■ Task directions
Copy out every line of the records where the string "wide" occurs.

***** Supplied data

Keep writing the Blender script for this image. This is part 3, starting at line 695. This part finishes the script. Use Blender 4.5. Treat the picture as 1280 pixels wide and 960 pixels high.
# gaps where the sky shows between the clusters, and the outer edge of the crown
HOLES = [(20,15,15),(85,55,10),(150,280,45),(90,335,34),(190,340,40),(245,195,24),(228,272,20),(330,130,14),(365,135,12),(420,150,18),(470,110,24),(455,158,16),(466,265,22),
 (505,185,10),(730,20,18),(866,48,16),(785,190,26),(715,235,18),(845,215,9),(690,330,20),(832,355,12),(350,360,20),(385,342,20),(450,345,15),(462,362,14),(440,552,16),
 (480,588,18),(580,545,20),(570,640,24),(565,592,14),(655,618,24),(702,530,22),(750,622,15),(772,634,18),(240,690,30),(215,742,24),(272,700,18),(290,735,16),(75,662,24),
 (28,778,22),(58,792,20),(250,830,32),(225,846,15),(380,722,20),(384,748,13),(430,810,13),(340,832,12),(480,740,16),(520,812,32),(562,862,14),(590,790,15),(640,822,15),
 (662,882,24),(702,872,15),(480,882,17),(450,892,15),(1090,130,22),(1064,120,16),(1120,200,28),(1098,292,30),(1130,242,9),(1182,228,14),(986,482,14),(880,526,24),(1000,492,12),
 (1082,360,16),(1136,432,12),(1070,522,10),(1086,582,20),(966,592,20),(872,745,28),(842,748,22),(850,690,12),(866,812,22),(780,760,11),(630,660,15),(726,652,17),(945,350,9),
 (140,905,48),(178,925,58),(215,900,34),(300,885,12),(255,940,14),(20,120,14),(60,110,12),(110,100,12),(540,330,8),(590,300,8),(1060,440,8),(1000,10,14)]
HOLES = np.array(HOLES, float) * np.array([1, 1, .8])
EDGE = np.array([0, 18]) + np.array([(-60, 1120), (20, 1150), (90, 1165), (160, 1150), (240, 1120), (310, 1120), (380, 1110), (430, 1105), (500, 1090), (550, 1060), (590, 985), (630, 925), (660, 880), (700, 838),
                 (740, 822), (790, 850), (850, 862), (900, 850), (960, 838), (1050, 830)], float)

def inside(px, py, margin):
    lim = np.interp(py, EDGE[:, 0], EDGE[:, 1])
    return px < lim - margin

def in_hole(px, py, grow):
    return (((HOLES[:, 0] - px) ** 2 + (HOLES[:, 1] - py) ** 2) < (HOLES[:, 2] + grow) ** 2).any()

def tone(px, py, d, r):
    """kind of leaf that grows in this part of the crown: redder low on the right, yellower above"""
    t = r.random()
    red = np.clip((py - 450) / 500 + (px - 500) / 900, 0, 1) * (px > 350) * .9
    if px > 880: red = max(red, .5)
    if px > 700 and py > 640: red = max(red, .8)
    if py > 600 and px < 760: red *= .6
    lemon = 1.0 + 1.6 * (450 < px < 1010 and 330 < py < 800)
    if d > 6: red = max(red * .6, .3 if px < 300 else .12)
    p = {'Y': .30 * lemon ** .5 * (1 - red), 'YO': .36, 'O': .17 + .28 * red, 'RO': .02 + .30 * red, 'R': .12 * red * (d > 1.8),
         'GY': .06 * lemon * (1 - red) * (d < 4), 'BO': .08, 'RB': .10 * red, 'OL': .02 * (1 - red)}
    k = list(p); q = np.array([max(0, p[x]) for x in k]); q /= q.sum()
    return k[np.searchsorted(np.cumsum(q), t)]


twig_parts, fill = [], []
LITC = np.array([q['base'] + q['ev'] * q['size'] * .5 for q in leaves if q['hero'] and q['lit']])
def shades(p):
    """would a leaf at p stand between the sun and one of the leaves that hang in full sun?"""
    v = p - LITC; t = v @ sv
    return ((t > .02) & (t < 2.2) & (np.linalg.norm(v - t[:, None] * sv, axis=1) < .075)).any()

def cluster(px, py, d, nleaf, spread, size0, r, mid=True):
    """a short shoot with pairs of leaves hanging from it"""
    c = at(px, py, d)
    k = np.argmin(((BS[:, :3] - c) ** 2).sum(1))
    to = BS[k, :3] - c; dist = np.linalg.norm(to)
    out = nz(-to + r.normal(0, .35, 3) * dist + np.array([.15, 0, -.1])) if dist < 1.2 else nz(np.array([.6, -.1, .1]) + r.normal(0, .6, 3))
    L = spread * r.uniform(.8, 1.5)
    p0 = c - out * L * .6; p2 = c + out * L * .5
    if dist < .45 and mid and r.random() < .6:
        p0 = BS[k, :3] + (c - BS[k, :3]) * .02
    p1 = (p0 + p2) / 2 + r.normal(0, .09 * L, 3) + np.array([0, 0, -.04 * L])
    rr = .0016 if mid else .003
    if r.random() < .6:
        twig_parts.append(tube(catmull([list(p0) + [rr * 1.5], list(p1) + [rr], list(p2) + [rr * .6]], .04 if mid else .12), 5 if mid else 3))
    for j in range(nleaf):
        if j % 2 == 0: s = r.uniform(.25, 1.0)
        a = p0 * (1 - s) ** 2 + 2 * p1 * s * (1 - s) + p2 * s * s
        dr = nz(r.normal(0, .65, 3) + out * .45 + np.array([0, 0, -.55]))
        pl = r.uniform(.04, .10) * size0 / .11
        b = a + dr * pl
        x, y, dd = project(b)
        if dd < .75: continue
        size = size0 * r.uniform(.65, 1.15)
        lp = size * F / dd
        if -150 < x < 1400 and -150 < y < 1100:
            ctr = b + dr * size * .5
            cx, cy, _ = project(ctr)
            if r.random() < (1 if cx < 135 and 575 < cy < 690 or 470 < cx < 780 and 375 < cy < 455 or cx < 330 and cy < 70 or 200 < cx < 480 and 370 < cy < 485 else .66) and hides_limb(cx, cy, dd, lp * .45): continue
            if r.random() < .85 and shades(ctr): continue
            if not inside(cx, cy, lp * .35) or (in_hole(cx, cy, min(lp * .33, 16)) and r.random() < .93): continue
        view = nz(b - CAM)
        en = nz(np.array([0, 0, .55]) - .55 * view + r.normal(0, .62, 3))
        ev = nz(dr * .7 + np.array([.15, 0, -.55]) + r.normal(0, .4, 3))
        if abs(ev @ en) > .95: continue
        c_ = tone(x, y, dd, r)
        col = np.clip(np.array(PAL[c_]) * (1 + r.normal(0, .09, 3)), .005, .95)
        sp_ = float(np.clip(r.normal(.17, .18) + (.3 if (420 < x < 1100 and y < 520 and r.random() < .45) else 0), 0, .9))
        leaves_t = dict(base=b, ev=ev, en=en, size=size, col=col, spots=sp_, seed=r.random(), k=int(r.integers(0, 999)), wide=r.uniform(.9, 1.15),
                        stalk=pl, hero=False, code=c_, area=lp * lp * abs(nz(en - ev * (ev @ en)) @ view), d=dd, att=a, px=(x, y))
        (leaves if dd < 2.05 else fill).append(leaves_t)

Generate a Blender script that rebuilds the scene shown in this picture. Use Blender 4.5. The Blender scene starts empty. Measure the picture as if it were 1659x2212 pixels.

**********

■ Completed task
Keep writing the Blender script for this image. This is part 3, starting at line 695. This part finishes the script. Use Blender 4.5. Treat the picture as 1280 pixels wide and 960 pixels high.
        leaves_t = dict(base=b, ev=ev, en=en, size=size, col=col, spots=sp_, seed=r.random(), k=int(r.integers(0, 999)), wide=r.uniform(.9, 1.15),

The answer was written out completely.